Metalmeccanici per il rinnovo del CCNL: il 5 novembre sarà sciopero
Per il prossimo 5 Novembre è stato indetto lo sciopero generale dei metalmeccanici per il rinnovo del CCNL, contro il mancato rinnovo del contratto di categoria che punta a disarticolare l’impianto dei contratti collettivi tutti e segnare un altro passo verso la precarizzazione definitiva del lavoro dipendente. Si tratta di un attacco frontale scagliato da Federmeccanica in linea con i toni e la strategia del nuovo presidente di Confindustria Bonomi, talmente spudorati da creare malumori in alcuni elementi della stessa compagine padronale, preoccupati che possano portare a compattare il mondo del lavoro.
Ma se i suoi toni segnano un salto di qualità, la natura dell’attacco rappresenta invece la logica conseguenza della resa sindacale degli ultimi anni (FIOM inclusa), della firma dell’ultimo impresentabile CCNL di categoria e dello scellerato Patto di Fabbrica del 2018. I suoi frutti però sono così avvelenati che le stesse dirigenze sindacali (addirittura FILM e UILM) sono costrette a reagire. I lavoratori metalmeccanici sono tra quelli che hanno sofferto di più non solo la crisi sanitaria, ma anche quella economica, tra licenziamenti dei precari (presenti in massa anche in questo settore), cassa integrazione (che alcuni stanno ancora aspettando!) e la minaccia di ulteriori licenziamenti appena verrà tolto il blocco. I confederali avrebbero davvero perso la faccia se non avessero risposto all’arroganza di chi ha avuto il coraggio di rinfacciargli addirittura il costo delle mascherine e che non vuole sborsare un centesimo di aumento dopo tutti i sacrifici fatti dai lavoratori.
Oggi però scioperare sembra tanto ovvio e necessario quanto difficile e lontano. C’è salario da recuperare, paura di perdere quel poco che si ha, la sensazione comunque di essere fortunati in mezzo a tanta disperazione e la voglia che tutto torni alla normalità. I sindacati complici di questo stesso disastro non hanno di certo l’autorevolezza necessaria per chiedere ai lavoratori di fare qualcosa per risolverlo adesso. E così, questa volta indirettamente, contribuiscono ancora ad aggravarlo.
Per questo ne va della riuscita stessa di questo sciopero il fatto che esso si inserisca a pieno nelle contraddizioni politiche ed economiche della fase.

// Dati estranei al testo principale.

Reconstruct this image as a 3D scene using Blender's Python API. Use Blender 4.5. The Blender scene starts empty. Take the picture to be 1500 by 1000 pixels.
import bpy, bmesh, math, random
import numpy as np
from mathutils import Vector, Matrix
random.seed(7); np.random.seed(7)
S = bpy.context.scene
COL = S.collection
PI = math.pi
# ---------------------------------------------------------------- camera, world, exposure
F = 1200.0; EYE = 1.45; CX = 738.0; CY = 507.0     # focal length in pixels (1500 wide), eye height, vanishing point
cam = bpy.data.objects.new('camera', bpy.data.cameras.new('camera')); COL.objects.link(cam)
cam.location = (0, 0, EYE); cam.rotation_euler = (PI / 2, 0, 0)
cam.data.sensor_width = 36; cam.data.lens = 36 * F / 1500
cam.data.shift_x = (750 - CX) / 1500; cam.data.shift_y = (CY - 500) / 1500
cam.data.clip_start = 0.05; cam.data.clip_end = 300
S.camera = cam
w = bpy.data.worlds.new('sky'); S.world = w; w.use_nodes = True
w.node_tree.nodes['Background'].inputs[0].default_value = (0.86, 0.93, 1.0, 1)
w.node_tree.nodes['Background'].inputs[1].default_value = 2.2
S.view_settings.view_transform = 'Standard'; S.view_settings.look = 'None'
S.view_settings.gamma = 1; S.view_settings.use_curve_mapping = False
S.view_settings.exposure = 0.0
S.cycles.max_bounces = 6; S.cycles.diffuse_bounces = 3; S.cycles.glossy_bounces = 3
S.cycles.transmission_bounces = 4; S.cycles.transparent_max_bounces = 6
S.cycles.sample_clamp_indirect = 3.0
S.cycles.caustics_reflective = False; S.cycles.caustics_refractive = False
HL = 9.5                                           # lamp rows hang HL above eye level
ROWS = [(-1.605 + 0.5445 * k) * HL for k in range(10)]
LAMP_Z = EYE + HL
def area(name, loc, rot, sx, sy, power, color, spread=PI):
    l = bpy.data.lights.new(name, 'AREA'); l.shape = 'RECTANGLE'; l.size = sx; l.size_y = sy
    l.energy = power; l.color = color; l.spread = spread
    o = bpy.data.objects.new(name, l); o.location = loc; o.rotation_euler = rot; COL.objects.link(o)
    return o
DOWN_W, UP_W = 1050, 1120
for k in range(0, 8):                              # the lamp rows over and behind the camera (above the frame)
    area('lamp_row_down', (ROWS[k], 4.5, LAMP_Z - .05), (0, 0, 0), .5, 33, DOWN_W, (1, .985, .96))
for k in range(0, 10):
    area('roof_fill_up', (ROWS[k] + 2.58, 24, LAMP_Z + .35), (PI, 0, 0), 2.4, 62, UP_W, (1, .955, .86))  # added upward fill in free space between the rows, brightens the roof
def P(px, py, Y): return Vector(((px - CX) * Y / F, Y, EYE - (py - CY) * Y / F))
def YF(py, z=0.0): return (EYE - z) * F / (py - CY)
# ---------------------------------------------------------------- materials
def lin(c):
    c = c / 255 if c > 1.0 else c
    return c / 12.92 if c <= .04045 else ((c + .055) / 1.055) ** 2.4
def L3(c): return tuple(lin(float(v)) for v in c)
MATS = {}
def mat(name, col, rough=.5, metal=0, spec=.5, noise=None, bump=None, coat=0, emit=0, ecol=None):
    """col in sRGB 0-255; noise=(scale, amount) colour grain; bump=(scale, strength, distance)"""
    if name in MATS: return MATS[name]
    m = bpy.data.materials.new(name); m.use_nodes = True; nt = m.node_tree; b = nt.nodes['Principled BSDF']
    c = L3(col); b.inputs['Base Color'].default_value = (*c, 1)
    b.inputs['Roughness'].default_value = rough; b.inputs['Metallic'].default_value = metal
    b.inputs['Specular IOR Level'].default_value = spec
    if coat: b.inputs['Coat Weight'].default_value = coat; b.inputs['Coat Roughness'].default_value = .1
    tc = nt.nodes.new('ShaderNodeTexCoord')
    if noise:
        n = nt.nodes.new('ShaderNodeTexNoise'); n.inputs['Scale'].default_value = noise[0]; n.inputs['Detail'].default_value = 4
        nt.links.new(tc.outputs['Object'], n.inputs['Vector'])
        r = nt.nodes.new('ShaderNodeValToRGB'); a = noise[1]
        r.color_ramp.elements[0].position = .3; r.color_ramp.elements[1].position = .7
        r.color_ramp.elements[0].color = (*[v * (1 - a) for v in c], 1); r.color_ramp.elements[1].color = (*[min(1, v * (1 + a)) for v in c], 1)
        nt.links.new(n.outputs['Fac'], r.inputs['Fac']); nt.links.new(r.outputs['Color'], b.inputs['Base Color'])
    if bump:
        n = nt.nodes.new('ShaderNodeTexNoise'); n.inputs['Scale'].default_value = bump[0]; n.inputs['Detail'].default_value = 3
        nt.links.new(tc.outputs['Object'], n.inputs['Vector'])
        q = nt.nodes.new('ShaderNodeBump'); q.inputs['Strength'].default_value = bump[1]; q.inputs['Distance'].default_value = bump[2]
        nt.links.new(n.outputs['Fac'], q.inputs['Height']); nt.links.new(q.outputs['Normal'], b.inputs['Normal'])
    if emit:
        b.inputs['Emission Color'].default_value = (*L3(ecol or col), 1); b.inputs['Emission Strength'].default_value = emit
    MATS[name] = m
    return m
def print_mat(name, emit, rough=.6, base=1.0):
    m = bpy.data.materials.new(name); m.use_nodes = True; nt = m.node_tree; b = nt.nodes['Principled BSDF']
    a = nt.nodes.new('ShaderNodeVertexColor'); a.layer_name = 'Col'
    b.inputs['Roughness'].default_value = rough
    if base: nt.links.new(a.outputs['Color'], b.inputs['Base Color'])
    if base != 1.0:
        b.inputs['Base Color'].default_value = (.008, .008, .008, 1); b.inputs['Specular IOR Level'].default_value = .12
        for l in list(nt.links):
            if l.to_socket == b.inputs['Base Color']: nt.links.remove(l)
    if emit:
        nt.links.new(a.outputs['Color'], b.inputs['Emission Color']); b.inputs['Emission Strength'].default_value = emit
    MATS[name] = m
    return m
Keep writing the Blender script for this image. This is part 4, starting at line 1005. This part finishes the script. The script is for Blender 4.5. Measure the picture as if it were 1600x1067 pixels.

Che la categoria si senta sostenuta e investita di un compito che va anche oltre i propri interessi immediati, che scioperare non venga vissuto come un gesto irresponsabile – come lo presenteranno industriali, stampa e politica – ma come un messaggio di riscatto all’intero mondo del lavoro e del non lavoro.
Teniamolo infatti bene a mente: le aziende metalmeccaniche sono quelle che creano il grosso del valore di questo paese. Sono quelle che rendono l’Italia non una “colonia della Germania”, come vorrebbe il vittimismo piccolo-borghese che purtroppo fa breccia pure a sinistra, ma la seconda potenza industriale d’Europa. Sono quelle che Confindustria voleva aperte a tutti i costi. E il governo l’ha ascoltata, ritardando quelle misure che avrebbero evitato migliaia di morti in Lombardia e disposizioni ancora più drastiche in tutto il paese. Ma i metalmeccanici non sono solo le vittime di un gigantesco meccanismo che li sfrutta e li schiaccia, sono anche capaci di incepparlo. Sono coloro che hanno rifiutato di farsi mandare al macello a marzo e aprile e che con una serie scioperi, per lo più spontanei, hanno portato alla definizione di un protocollo sanitario e alla chiusura di molte aziende non essenziali.
Se oggi le loro mobilitazioni fossero capaci di coinvolgere anche le altre categorie che sono in procinto di rinnovi difficili e controversi (alimentare, tessile, legno, igiene ambientale, ecc.), insieme al resto del mondo del lavoro dipendente e non solo, lo “scontro sociale” potrebbe davvero cambiare di intensità e di qualità.
Per questi motivi bisogna sostenere l’iniziativa messa in campo dall’Assemblea Nazionale dei Lavoratori Combattivi, per informare e sostenere gli scioperi in tutte le fabbriche dov’è in grado di arrivare, indipendentemente dalla presenza dei sindacati che l’hanno indetto, con lo sguardo sempre teso agli interessi del movimento nel suo complesso.
Oggi si sciopera, domani si continua.